A chumrade of mine has asked me on what I can describe as the oddest adventure.
Now, she hails from north of the Tartan Curtain, but she has other more notable faults. Shameless castle-creeping, obsessive materialism, the stalker like pursuit of hedge-fund johnnies and other such misdemeanours of the Nouveau Riche bejewel her character like Rubies at a WI benefit and indeed this suggestion smacked of 'Ladies What Lunch'.
However the nature of her suggestion really caught my eye, and reminded me of so many of those headlines in those celeb magazines that this poor misguided lass worships.
'Let's go for a joint colonic irrigation session' she suggested.
I thought about this for a moment.
'The opposite of dinner I suppose, but pricey nonetheless' I said (Not dismissing it out of hand mark you - I get to see someone push a tube up her bum, a tale on which I could dine out on for while).
She then suggested we could go Dutch. I immediately thought - 'ah - ever the romantic', but then the wordplay was too tempting...Dutch colonic irrigation! - Images of Amsterdam, windmills, and fingers in dykes - this too, too priceless.....
Not for her the prosaic dinner in another identikit Islington restaurant. Oh No. She would like us to go out, and have tubes stuffed into our rears and warm soapy water pumped through until a state of Persil-fresh gussetry is achieved.
Now I have done some research into his, and other than the obviously hair-raising elements - it is supposed to be addictive.

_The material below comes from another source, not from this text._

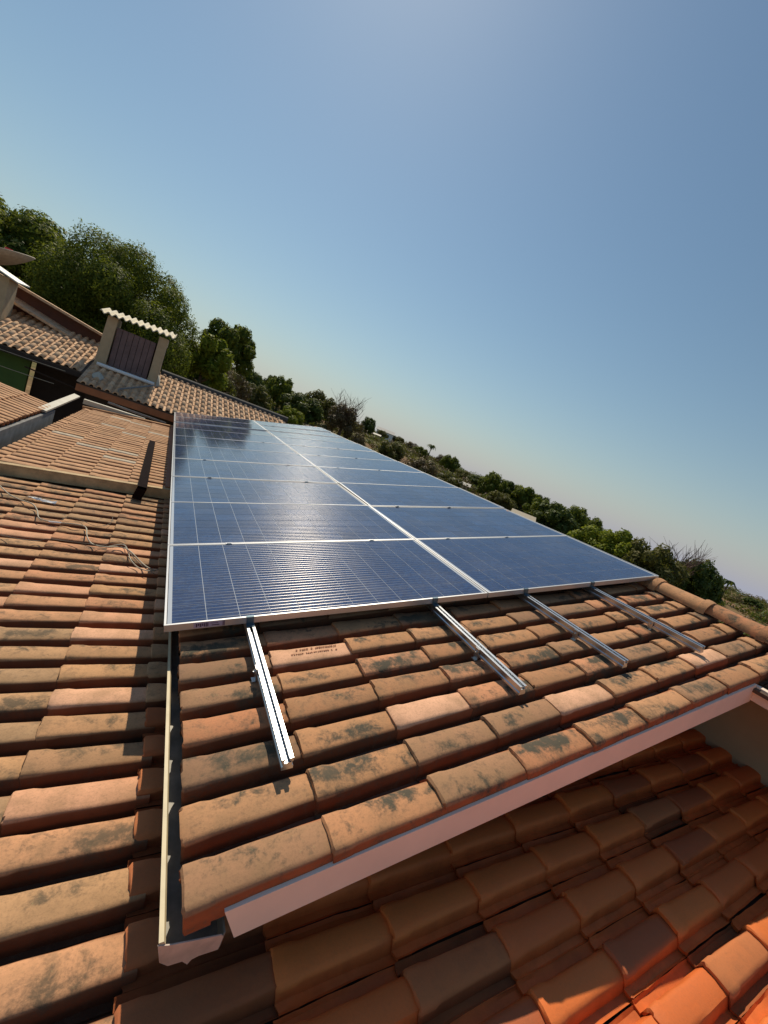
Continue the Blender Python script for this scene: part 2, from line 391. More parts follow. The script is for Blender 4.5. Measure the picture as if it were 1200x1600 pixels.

Those of us gifted with addictive personalities should be warned to steer clear of such things - as the expense soon out weighs the benefits - and a grisly spiral of an andrex free existence combined with jugs, tubes and commodes awaits.
Imagine the scene - Chap at home with Memsahib:
'Sorry dear, I have blown the money we saved for that Chalet in Verbier on Colonic Irrigation. We shall have to go to Bognor.'
A scene reminiscent of the treatment will probably ensue, except I can imagine it would involve the poker instead.
Still - don't knock it till you try it, I say.